**** DATA SUPPLIED ****

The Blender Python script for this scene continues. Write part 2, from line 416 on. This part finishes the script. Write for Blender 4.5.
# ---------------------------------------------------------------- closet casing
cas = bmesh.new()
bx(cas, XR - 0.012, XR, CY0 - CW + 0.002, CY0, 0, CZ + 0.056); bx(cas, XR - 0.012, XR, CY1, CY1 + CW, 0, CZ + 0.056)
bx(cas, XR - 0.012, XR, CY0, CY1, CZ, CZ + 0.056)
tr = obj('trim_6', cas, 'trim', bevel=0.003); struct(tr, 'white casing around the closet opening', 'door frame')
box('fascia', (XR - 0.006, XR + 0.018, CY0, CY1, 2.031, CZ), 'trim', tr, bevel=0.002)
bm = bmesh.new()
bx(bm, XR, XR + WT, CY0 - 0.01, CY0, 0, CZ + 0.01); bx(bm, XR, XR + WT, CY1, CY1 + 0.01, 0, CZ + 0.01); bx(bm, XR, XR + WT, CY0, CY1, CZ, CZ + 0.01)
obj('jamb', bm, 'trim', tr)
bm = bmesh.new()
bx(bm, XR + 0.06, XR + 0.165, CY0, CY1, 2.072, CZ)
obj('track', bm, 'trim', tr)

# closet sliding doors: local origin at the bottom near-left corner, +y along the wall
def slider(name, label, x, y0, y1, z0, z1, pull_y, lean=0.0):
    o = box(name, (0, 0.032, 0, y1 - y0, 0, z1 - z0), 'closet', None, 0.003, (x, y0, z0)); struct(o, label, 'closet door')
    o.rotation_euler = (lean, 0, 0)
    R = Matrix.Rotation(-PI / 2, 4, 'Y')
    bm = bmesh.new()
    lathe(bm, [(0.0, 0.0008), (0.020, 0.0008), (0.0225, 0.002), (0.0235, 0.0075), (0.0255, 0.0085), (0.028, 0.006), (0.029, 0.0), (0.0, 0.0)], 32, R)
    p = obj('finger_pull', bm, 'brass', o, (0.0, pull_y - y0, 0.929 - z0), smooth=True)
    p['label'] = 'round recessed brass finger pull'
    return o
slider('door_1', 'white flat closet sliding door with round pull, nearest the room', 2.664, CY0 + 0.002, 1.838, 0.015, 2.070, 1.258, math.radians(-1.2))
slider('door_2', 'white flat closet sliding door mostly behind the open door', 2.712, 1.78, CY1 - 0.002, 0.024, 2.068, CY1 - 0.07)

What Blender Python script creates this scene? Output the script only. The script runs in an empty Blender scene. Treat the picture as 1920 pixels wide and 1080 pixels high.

****

→ **SHORT PROBLEM**
Retype every record above exactly as written.

→ **OUTPUT FOR THIS TASK**
The Blender Python script for this scene continues. Write part 2, from line 416 on. This part finishes the script. Write for Blender 4.5.
# ---------------------------------------------------------------- closet casing
cas = bmesh.new()
bx(cas, XR - 0.012, XR, CY0 - CW + 0.002, CY0, 0, CZ + 0.056); bx(cas, XR - 0.012, XR, CY1, CY1 + CW, 0, CZ + 0.056)
bx(cas, XR - 0.012, XR, CY0, CY1, CZ, CZ + 0.056)
tr = obj('trim_6', cas, 'trim', bevel=0.003); struct(tr, 'white casing around the closet opening', 'door frame')
box('fascia', (XR - 0.006, XR + 0.018, CY0, CY1, 2.031, CZ), 'trim', tr, bevel=0.002)
bm = bmesh.new()
bx(bm, XR, XR + WT, CY0 - 0.01, CY0, 0, CZ + 0.01); bx(bm, XR, XR + WT, CY1, CY1 + 0.01, 0, CZ + 0.01); bx(bm, XR, XR + WT, CY0, CY1, CZ, CZ + 0.01)
obj('jamb', bm, 'trim', tr)
bm = bmesh.new()
bx(bm, XR + 0.06, XR + 0.165, CY0, CY1, 2.072, CZ)
obj('track', bm, 'trim', tr)

# closet sliding doors: local origin at the bottom near-left corner, +y along the wall
def slider(name, label, x, y0, y1, z0, z1, pull_y, lean=0.0):
    o = box(name, (0, 0.032, 0, y1 - y0, 0, z1 - z0), 'closet', None, 0.003, (x, y0, z0)); struct(o, label, 'closet door')
    o.rotation_euler = (lean, 0, 0)
    R = Matrix.Rotation(-PI / 2, 4, 'Y')
    bm = bmesh.new()
    lathe(bm, [(0.0, 0.0008), (0.020, 0.0008), (0.0225, 0.002), (0.0235, 0.0075), (0.0255, 0.0085), (0.028, 0.006), (0.029, 0.0), (0.0, 0.0)], 32, R)
    p = obj('finger_pull', bm, 'brass', o, (0.0, pull_y - y0, 0.929 - z0), smooth=True)
    p['label'] = 'round recessed brass finger pull'
    return o
slider('door_1', 'white flat closet sliding door with round pull, nearest the room', 2.664, CY0 + 0.002, 1.838, 0.015, 2.070, 1.258, math.radians(-1.2))
slider('door_2', 'white flat closet sliding door mostly behind the open door', 2.712, 1.78, CY1 - 0.002, 0.024, 2.068, CY1 - 0.07)

What Blender Python script creates this scene? Output the script only. The script runs in an empty Blender scene. Treat the picture as 1920 pixels wide and 1080 pixels high.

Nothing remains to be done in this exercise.